G. S. Street

Writer

  • Born: July 18, 1867
  • Birthplace: Wimbledon, England
  • Died: October 31, 1936
  • Place of death:

Biography

George Slythe Street, Victorian and Edwardian author of note, was born on July 18, 1867, in Wimbledon, England. He was the son of Samuel Philip Street and distantly related to well-known architect, G. E. Street.

He began his education at Temple Grove in East Sheen and was a student at Charterhouse at the same time as Max Beerbohm, though the two writers did not meet until after their school days were behind them. From Charterhouse, Street attended Exeter College, Oxford, where he studied literature, humanities, and the classics.

Street was a part of the group of writers fondly referred to by Max Beerbohm as “Henley’s Regatta.” The writers, including W. E. Henley, Rudyard Kipling, W. B. Yeats, and Beerbohm, met regularly at Solferino’s, a restaurant in London; it was here that Beerbohm and Street finally and officially met, forming a lasting friendship.

Street wrote for a wide range of magazines and journals, including the National Observer, Yellow Book, Blackwood’s, and Fortnightly Review. It was from these writings that Street compiled a number of his books, including his first volume, Miniatures and Moods, a series of essays that examined seventeenth century figures. His most famous publication followed in 1894, a novel titled The Autobiography of a Boy, a satirical work that helped establish its author as an important and witty observer of the age. Many readers of the time deduced that the boy of the title was Street’s caricature of noted playwright and aesthete Oscar Wilde. In all, Street produced six books during the 1890’s, most of them collections of previously published writings.
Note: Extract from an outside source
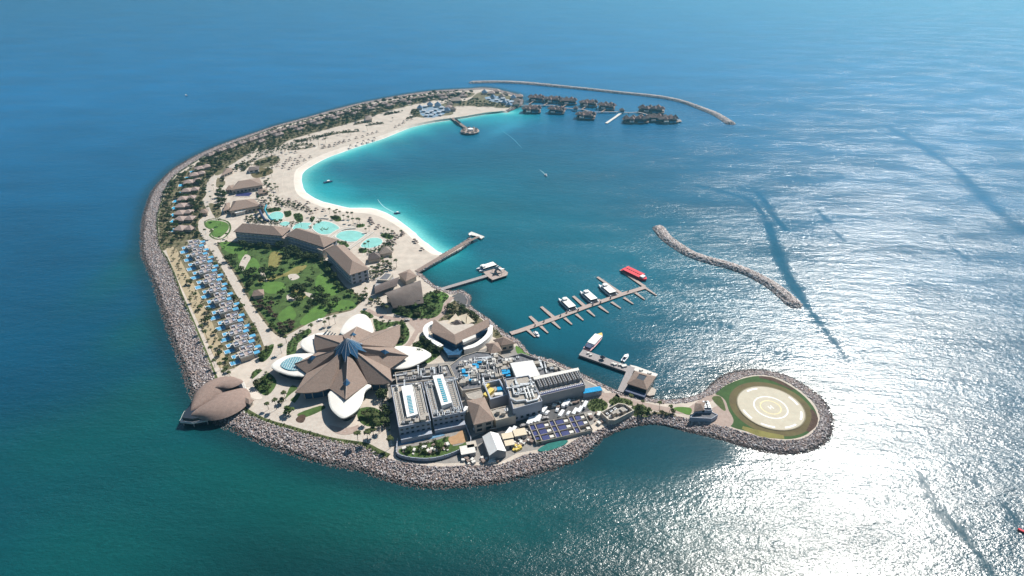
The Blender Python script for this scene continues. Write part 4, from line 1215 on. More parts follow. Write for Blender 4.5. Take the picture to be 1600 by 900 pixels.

By the end of the century, Street had discovered the theater. Though he wrote plays that received production, including Miss Bramshott’s Engagement, Great Friends, and The Anonymous Letter, none distinguished him as a playwright and none were ever published. Like George Bernard Shaw, Street was a reviewer of plays, an activity which drew him to become an examiner for the Lord Chamberlain’s Department, the place where official censorship reigned. By 1920 he assumed full responsibility for the examination of plays, which, as he wrote in his essay “Censorship of Plays” (Fortnightly Review, 1925), was less censorship than a means of protecting playwrights, actors, producers, and the public from unfair protestation.

Street did not abandon his interest in writing fiction. He produced several novels in the spirit of The Autobiography of a Boy, reviving his reputation as a humorist. These include Some Notes of a Struggling Genius and The Trials of the Bantocks. His most famous volume after the turn of the century was another collection of essays, The Ghosts of Piccadilly, a delightful examination of Piccadilly locales.

By the time of his death in 1936, Street’s renown as a social satirist had waned and interest in his writings had all but disappeared. Regardless, he was a vital part of the literary scene of the last decade of the nineteenth century and the first decade of the twentieth. His writings provide passage through the late Victorian age into the early Edwardian period.